** YOUR OBJECTIVE **
Below is a listing. Return the lines from the one that contains "Build this scene" to the one that contains "scene.view_settings.use_curve_mapping = False", both ends included, verbatim and with no pictures.

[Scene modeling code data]
********
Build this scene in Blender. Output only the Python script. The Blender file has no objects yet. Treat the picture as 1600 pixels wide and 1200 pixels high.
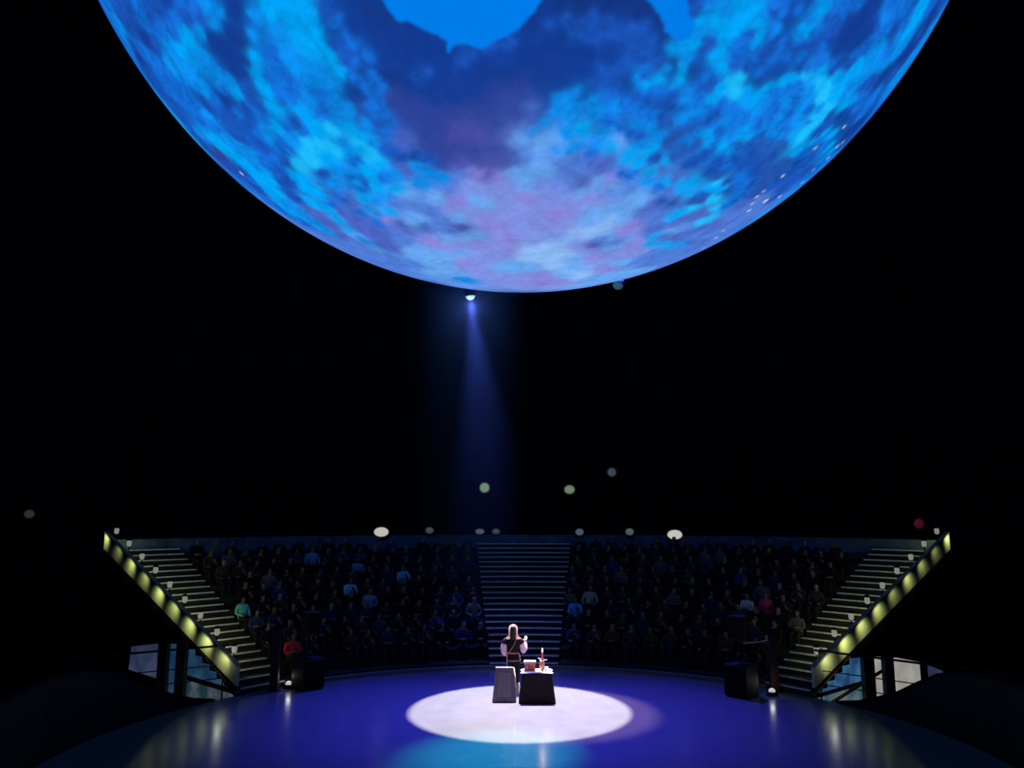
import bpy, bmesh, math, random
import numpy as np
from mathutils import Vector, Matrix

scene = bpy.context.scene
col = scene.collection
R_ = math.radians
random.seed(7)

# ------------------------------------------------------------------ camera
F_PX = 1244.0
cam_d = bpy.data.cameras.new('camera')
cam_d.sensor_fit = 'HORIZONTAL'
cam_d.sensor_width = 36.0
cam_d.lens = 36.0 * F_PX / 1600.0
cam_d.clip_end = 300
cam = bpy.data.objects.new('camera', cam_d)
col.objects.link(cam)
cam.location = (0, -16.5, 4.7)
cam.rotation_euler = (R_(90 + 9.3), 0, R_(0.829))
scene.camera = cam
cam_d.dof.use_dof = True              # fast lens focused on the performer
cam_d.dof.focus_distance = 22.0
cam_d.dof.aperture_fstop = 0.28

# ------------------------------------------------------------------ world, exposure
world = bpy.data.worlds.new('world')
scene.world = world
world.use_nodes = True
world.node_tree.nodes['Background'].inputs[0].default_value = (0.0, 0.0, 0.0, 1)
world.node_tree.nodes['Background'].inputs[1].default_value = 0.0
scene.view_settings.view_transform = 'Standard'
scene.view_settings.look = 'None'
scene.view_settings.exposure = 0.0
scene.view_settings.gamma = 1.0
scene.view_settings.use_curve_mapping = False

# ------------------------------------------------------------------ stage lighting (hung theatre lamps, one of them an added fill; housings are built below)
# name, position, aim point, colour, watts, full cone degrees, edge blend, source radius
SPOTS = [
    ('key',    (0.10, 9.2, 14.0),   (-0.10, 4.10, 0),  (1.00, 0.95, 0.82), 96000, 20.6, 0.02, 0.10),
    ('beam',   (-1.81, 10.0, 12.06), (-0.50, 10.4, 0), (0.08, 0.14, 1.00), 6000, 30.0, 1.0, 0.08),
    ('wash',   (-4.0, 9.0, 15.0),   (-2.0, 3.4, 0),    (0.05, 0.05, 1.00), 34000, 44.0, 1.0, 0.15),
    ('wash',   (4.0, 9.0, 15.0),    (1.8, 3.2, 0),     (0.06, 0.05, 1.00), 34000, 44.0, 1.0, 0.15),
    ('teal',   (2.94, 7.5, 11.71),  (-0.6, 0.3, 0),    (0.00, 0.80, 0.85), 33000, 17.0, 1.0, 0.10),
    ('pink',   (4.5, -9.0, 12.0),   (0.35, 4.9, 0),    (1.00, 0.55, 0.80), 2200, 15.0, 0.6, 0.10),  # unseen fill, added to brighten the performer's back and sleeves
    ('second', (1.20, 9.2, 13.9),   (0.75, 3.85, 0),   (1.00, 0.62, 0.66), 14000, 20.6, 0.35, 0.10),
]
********
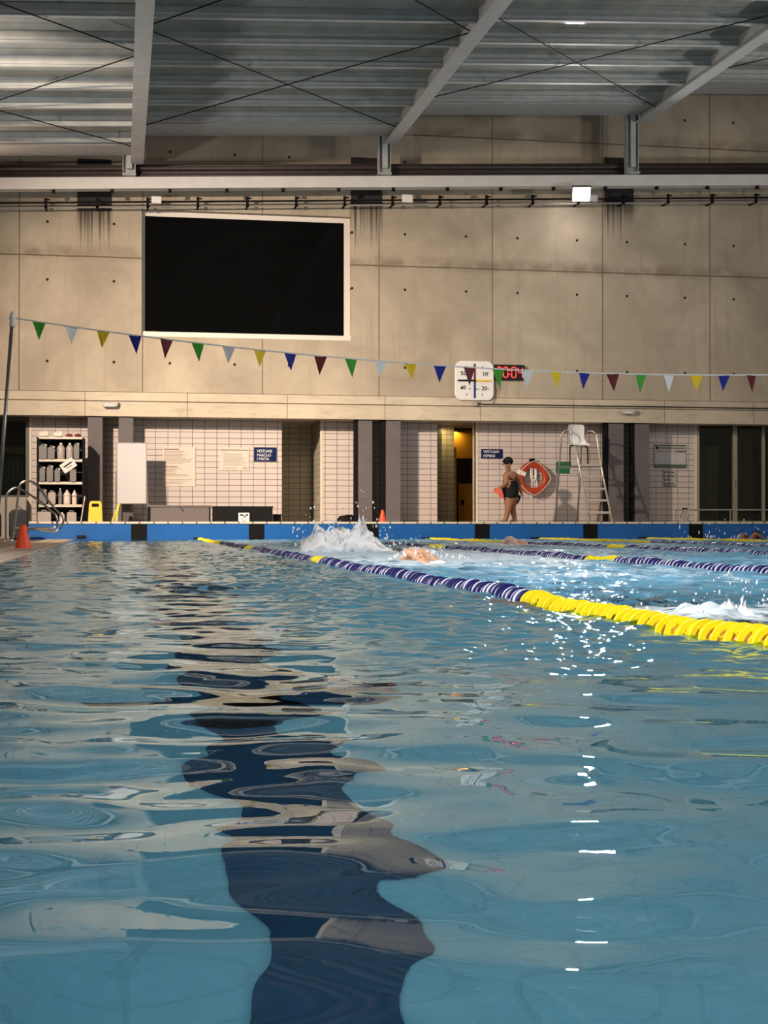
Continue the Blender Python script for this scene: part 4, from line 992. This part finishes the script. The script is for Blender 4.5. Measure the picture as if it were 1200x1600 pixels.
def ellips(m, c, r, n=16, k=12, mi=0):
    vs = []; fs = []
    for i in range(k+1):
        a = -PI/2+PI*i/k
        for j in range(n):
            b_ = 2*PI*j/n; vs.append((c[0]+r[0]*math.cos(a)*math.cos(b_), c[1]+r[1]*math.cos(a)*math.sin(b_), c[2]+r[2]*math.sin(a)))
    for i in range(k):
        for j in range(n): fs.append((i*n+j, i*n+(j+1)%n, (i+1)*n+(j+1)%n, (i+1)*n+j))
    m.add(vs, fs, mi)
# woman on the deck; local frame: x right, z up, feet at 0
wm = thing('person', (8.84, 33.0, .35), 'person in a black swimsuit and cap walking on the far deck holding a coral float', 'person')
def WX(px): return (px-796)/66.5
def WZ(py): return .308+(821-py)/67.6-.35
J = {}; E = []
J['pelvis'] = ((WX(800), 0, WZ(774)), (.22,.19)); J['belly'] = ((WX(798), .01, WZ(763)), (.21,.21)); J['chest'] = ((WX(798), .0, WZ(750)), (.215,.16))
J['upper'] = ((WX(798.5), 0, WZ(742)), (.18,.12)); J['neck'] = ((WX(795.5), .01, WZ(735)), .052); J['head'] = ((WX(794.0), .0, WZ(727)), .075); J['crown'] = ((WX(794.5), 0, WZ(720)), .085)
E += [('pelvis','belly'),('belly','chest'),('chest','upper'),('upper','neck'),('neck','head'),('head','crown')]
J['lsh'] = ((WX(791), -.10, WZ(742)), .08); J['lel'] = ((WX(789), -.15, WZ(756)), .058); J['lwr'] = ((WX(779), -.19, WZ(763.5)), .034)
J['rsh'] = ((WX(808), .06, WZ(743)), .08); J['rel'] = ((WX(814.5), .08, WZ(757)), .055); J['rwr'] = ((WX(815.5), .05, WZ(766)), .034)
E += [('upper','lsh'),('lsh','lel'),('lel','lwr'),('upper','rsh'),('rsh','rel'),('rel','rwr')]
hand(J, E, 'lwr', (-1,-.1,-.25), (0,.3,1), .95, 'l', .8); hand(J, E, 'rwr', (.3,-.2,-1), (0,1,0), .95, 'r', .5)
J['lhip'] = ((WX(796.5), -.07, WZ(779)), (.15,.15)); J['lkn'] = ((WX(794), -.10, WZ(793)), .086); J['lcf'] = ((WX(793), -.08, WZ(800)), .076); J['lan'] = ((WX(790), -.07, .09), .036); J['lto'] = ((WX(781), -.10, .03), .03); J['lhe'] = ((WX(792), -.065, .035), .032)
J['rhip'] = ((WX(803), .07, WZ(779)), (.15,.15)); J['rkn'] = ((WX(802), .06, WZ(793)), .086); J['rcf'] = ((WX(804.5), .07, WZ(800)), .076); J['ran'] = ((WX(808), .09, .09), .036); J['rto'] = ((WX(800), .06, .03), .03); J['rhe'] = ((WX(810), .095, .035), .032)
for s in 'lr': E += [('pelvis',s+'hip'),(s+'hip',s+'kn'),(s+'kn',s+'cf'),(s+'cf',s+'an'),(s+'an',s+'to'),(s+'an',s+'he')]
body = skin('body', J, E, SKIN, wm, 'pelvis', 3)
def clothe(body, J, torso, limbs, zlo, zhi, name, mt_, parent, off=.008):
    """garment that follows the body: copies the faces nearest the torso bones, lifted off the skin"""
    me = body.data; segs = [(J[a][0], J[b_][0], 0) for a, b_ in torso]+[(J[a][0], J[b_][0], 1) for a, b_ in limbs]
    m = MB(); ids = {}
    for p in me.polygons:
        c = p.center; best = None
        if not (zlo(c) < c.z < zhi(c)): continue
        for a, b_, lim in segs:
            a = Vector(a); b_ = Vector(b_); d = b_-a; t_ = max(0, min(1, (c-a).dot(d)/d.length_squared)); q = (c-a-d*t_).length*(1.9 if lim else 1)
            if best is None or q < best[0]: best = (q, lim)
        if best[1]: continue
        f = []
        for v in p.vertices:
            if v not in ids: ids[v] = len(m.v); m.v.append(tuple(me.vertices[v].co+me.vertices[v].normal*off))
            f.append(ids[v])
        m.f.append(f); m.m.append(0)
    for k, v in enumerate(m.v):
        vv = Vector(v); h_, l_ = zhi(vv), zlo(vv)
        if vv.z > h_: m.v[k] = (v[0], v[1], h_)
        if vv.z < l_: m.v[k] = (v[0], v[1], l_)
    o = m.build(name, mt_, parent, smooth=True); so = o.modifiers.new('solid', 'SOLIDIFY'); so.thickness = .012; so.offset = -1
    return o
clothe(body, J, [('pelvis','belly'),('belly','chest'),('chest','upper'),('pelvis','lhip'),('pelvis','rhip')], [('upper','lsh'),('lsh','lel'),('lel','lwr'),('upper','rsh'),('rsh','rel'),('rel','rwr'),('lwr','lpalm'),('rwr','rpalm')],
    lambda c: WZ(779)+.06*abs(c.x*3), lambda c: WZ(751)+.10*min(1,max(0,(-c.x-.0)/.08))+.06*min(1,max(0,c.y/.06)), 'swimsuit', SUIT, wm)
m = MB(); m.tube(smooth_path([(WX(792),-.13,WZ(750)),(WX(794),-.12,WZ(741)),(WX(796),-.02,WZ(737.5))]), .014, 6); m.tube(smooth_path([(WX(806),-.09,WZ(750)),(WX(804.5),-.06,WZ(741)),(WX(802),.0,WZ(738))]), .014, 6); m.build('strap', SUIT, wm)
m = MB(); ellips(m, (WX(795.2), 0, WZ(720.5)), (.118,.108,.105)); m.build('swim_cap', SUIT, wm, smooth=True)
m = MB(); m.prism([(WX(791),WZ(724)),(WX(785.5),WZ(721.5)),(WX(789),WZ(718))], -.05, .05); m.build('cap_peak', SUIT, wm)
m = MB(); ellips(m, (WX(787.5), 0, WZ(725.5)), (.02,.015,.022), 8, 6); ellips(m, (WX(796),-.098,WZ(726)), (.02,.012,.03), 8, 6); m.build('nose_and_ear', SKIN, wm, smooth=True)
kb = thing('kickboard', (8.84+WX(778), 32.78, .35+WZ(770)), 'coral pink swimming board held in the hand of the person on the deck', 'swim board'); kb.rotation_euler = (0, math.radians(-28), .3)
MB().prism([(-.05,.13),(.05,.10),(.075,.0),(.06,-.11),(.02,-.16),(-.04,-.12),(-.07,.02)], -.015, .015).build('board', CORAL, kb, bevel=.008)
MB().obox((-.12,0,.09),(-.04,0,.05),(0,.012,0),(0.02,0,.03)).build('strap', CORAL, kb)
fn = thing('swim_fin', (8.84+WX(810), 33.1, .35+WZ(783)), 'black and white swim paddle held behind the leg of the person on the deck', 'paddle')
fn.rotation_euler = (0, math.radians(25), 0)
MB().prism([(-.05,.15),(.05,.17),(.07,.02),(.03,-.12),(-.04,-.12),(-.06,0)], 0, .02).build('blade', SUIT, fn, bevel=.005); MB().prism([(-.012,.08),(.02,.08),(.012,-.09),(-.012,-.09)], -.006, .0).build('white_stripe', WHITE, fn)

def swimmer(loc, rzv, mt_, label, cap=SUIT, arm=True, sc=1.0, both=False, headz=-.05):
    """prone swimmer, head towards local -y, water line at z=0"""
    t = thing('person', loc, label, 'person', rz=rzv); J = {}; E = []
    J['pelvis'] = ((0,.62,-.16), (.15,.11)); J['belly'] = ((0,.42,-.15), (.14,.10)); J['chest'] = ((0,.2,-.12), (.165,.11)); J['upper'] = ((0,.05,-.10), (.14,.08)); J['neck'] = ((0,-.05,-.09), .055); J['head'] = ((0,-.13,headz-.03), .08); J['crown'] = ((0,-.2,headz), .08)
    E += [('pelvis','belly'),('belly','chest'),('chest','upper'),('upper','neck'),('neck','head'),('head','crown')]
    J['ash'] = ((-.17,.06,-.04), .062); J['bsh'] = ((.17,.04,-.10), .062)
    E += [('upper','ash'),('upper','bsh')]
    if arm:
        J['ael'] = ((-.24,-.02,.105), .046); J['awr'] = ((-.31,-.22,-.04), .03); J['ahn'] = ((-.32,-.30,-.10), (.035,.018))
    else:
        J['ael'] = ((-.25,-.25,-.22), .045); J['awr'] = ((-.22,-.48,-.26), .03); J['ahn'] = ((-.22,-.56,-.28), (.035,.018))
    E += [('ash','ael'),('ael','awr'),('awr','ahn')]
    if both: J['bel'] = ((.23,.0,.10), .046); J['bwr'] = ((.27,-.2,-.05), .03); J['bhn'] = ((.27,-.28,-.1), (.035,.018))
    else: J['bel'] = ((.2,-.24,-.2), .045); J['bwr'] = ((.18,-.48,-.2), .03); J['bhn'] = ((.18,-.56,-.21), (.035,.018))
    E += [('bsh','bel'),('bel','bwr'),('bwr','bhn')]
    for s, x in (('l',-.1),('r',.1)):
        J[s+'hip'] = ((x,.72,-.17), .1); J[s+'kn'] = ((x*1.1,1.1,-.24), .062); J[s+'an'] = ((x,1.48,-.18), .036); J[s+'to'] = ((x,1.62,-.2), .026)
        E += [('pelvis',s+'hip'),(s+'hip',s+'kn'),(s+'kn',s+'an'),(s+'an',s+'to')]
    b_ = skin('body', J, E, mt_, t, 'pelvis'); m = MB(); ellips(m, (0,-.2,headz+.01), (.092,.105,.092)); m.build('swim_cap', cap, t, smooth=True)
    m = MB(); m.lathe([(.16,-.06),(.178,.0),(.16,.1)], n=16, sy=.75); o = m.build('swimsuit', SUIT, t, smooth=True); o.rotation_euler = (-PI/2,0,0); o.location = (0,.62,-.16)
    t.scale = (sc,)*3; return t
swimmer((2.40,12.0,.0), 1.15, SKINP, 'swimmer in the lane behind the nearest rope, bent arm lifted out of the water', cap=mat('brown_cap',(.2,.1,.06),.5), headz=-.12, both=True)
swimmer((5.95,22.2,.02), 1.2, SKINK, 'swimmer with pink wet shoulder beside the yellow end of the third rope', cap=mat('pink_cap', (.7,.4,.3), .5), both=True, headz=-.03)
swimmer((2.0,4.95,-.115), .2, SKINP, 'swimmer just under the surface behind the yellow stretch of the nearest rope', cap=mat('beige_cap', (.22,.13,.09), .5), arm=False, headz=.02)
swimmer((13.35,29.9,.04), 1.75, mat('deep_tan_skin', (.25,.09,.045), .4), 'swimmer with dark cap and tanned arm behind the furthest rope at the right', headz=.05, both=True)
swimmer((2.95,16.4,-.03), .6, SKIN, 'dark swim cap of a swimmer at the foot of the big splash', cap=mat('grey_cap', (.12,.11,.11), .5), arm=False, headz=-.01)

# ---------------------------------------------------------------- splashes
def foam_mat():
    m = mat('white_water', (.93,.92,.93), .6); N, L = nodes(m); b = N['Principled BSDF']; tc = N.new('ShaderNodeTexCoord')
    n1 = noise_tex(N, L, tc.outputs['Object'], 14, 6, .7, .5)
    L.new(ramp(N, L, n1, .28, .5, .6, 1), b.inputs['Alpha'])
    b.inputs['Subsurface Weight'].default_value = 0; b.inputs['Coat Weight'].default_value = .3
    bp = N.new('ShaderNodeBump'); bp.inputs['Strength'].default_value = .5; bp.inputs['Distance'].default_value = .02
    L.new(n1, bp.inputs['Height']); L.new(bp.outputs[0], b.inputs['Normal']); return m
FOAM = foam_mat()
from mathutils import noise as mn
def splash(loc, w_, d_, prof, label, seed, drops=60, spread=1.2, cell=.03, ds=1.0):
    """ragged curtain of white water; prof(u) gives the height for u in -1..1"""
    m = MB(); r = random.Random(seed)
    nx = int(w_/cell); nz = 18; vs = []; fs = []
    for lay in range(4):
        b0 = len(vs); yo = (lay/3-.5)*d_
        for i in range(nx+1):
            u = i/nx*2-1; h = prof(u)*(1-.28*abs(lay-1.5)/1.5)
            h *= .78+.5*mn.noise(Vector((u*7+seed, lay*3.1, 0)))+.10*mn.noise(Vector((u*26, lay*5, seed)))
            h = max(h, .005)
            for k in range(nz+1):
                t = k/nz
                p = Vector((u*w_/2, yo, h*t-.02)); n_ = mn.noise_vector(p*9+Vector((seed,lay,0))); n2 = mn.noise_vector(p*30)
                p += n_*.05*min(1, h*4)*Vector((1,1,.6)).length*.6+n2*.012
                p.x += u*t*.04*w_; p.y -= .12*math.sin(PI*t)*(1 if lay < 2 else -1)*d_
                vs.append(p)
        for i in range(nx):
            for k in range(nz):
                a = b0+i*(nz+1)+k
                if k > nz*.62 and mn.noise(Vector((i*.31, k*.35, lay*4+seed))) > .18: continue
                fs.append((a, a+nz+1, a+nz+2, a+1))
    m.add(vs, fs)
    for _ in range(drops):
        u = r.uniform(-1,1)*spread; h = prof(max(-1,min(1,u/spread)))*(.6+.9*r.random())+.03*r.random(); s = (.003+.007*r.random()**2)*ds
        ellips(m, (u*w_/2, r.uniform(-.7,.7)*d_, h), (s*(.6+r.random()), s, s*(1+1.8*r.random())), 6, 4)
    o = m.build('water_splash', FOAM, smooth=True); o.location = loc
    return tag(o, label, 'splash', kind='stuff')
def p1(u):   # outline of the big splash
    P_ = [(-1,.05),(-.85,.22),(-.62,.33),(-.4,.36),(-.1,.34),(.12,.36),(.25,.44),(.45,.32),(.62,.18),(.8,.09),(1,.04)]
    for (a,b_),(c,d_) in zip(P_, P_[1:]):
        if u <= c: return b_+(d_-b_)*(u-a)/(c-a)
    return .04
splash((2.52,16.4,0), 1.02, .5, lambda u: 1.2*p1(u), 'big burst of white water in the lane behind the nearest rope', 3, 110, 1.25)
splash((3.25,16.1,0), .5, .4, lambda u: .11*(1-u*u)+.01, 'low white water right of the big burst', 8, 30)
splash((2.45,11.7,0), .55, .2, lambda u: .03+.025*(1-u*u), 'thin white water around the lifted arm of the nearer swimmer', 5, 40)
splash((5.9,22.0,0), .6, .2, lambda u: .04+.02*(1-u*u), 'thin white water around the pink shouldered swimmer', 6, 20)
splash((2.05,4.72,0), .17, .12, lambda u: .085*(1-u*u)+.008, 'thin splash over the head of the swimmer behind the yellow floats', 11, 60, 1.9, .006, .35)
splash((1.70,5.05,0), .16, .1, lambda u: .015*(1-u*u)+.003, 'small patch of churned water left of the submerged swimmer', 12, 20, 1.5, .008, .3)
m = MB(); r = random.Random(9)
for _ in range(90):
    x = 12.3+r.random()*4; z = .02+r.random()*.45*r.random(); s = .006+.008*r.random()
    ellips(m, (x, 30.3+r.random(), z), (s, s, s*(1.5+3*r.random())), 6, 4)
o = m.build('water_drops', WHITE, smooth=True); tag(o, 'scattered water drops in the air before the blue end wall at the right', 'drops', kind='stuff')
********
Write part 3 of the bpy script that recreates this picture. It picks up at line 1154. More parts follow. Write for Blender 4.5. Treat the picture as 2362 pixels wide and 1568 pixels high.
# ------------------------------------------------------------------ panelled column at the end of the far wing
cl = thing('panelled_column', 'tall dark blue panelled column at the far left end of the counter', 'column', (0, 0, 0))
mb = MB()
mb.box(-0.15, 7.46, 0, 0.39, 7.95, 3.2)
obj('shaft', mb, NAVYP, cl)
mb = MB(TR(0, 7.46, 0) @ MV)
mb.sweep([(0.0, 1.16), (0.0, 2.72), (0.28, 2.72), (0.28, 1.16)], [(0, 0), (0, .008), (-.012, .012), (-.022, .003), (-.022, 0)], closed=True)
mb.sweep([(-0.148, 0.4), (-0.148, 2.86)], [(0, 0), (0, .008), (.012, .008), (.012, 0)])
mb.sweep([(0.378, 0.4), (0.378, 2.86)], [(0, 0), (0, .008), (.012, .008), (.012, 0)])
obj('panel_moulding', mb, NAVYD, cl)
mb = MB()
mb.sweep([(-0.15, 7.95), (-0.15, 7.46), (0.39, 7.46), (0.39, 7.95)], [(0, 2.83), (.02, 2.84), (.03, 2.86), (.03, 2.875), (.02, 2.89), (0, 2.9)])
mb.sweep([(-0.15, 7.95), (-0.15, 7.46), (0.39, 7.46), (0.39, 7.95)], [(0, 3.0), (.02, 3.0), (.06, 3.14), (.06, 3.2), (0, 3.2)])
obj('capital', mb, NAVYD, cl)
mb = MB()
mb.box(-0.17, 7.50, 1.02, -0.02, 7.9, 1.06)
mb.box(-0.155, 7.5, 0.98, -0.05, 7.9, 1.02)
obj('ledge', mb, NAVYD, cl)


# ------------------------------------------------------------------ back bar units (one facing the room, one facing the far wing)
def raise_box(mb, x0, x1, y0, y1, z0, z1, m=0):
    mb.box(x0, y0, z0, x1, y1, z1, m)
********
** SOLUTION TO THIS PROBLEM **
Build this scene in Blender. Output only the Python script. The Blender file has no objects yet. Treat the picture as 1600 pixels wide and 1200 pixels high.
import bpy, bmesh, math, random
import numpy as np
from mathutils import Vector, Matrix

scene = bpy.context.scene
col = scene.collection
R_ = math.radians
random.seed(7)

# ------------------------------------------------------------------ camera
F_PX = 1244.0
cam_d = bpy.data.cameras.new('camera')
cam_d.sensor_fit = 'HORIZONTAL'
cam_d.sensor_width = 36.0
cam_d.lens = 36.0 * F_PX / 1600.0
cam_d.clip_end = 300
cam = bpy.data.objects.new('camera', cam_d)
col.objects.link(cam)
cam.location = (0, -16.5, 4.7)
cam.rotation_euler = (R_(90 + 9.3), 0, R_(0.829))
scene.camera = cam
cam_d.dof.use_dof = True              # fast lens focused on the performer
cam_d.dof.focus_distance = 22.0
cam_d.dof.aperture_fstop = 0.28

# ------------------------------------------------------------------ world, exposure
world = bpy.data.worlds.new('world')
scene.world = world
world.use_nodes = True
world.node_tree.nodes['Background'].inputs[0].default_value = (0.0, 0.0, 0.0, 1)
world.node_tree.nodes['Background'].inputs[1].default_value = 0.0
scene.view_settings.view_transform = 'Standard'
scene.view_settings.look = 'None'
scene.view_settings.exposure = 0.0
scene.view_settings.gamma = 1.0
scene.view_settings.use_curve_mapping = False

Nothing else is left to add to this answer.